The required output is the exact run of lines from the line containing "(.015, .015, .016), .8), ro)" to the line containing "mb.box(-4.5, 1.22, .45, WY+.1, 3.5, 3.56);", inclusive, and nothing besides.
======== MATERIAL PROVIDED
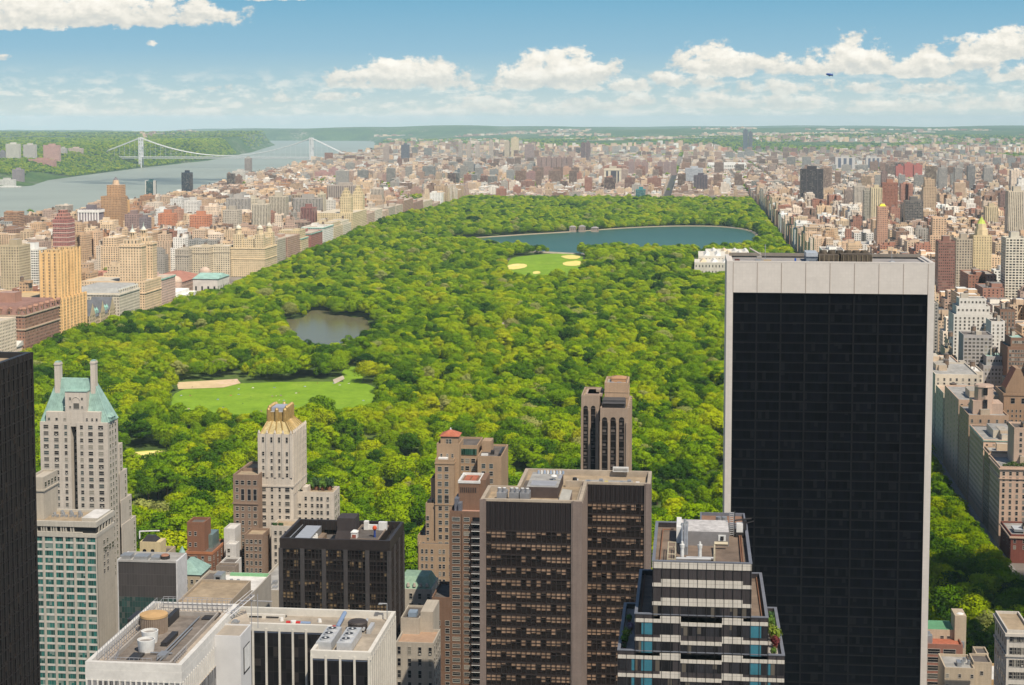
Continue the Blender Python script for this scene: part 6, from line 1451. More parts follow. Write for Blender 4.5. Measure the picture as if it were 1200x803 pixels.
================
======== MATERIAL PROVIDED
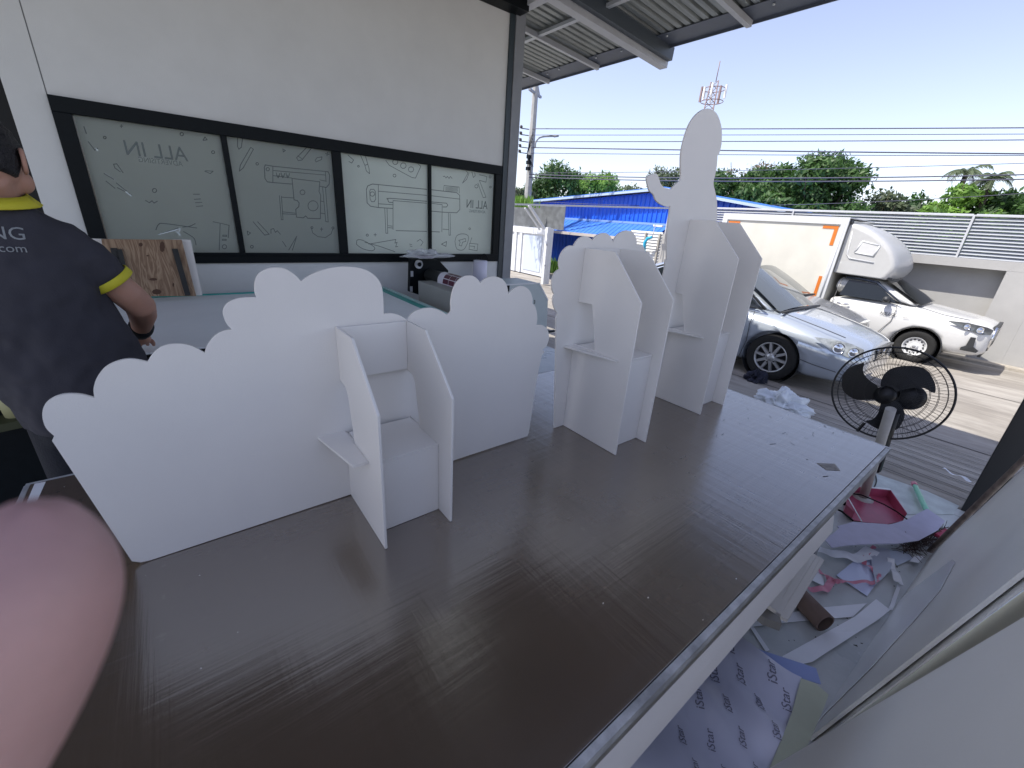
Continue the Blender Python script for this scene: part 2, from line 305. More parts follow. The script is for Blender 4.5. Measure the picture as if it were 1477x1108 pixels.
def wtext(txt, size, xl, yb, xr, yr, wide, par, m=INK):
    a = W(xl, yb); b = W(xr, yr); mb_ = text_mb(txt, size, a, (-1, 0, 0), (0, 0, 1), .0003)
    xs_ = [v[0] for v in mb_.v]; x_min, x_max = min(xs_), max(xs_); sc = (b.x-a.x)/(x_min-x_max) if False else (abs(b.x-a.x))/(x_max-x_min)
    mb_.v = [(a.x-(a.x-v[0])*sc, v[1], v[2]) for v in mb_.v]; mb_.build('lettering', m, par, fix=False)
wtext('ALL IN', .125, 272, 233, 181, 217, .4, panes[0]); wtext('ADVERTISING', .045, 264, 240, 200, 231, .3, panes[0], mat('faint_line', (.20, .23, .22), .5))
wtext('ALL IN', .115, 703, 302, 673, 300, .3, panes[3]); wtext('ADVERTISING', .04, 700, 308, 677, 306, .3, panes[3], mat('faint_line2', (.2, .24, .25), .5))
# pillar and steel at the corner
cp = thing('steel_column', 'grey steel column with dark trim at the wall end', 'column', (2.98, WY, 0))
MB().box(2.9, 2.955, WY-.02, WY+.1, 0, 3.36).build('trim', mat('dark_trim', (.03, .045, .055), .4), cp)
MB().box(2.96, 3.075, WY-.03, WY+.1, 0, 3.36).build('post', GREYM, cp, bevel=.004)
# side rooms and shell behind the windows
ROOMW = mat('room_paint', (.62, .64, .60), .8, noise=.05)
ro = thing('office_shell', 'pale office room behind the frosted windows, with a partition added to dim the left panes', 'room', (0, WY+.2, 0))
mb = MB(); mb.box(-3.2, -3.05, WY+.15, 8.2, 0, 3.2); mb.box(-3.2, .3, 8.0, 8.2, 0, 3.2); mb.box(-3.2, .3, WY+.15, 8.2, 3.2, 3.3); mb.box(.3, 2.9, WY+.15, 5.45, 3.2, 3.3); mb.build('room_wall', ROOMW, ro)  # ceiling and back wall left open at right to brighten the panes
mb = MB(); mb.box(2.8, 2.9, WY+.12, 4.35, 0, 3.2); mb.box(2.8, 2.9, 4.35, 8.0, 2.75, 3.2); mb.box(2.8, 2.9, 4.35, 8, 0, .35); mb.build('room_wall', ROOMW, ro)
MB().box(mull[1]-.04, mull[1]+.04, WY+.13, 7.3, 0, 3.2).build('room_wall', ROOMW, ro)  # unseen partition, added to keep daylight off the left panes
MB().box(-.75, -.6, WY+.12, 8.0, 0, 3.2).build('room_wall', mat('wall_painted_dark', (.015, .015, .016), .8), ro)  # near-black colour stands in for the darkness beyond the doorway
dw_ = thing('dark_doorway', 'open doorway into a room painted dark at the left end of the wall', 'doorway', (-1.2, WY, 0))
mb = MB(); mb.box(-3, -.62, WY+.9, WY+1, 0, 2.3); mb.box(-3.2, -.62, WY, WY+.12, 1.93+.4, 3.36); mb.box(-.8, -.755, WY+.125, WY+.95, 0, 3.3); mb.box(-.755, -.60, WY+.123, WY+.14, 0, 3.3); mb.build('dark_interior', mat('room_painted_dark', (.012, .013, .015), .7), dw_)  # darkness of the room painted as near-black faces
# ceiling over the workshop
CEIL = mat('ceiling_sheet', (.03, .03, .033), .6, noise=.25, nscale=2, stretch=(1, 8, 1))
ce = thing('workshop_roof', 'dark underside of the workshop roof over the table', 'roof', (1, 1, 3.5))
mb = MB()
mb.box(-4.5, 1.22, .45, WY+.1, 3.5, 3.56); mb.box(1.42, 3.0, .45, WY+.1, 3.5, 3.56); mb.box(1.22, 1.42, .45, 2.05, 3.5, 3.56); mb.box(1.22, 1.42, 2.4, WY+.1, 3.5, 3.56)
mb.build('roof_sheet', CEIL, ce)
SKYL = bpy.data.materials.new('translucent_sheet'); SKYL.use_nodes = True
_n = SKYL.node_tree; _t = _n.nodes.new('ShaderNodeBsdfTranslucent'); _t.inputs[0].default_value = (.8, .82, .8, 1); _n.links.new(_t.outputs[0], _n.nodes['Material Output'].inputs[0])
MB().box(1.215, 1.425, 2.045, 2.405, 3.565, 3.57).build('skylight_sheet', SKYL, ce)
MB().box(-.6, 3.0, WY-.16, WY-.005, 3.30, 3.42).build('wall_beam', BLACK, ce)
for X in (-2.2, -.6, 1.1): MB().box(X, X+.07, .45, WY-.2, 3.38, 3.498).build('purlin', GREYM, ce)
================
- FINAL RESULT -
MB().box(-.75, -.6, WY+.12, 8.0, 0, 3.2).build('room_wall', mat('wall_painted_dark', (.015, .015, .016), .8), ro)  # near-black colour stands in for the darkness beyond the doorway
dw_ = thing('dark_doorway', 'open doorway into a room painted dark at the left end of the wall', 'doorway', (-1.2, WY, 0))
mb = MB(); mb.box(-3, -.62, WY+.9, WY+1, 0, 2.3); mb.box(-3.2, -.62, WY, WY+.12, 1.93+.4, 3.36); mb.box(-.8, -.755, WY+.125, WY+.95, 0, 3.3); mb.box(-.755, -.60, WY+.123, WY+.14, 0, 3.3); mb.build('dark_interior', mat('room_painted_dark', (.012, .013, .015), .7), dw_)  # darkness of the room painted as near-black faces
# ceiling over the workshop
CEIL = mat('ceiling_sheet', (.03, .03, .033), .6, noise=.25, nscale=2, stretch=(1, 8, 1))
ce = thing('workshop_roof', 'dark underside of the workshop roof over the table', 'roof', (1, 1, 3.5))
mb = MB()
mb.box(-4.5, 1.22, .45, WY+.1, 3.5, 3.56); mb.box(1.42, 3.0, .45, WY+.1, 3.5, 3.56); mb.box(1.22, 1.42, .45, 2.05, 3.5, 3.56); mb.box(1.22, 1.42, 2.4, WY+.1, 3.5, 3.56)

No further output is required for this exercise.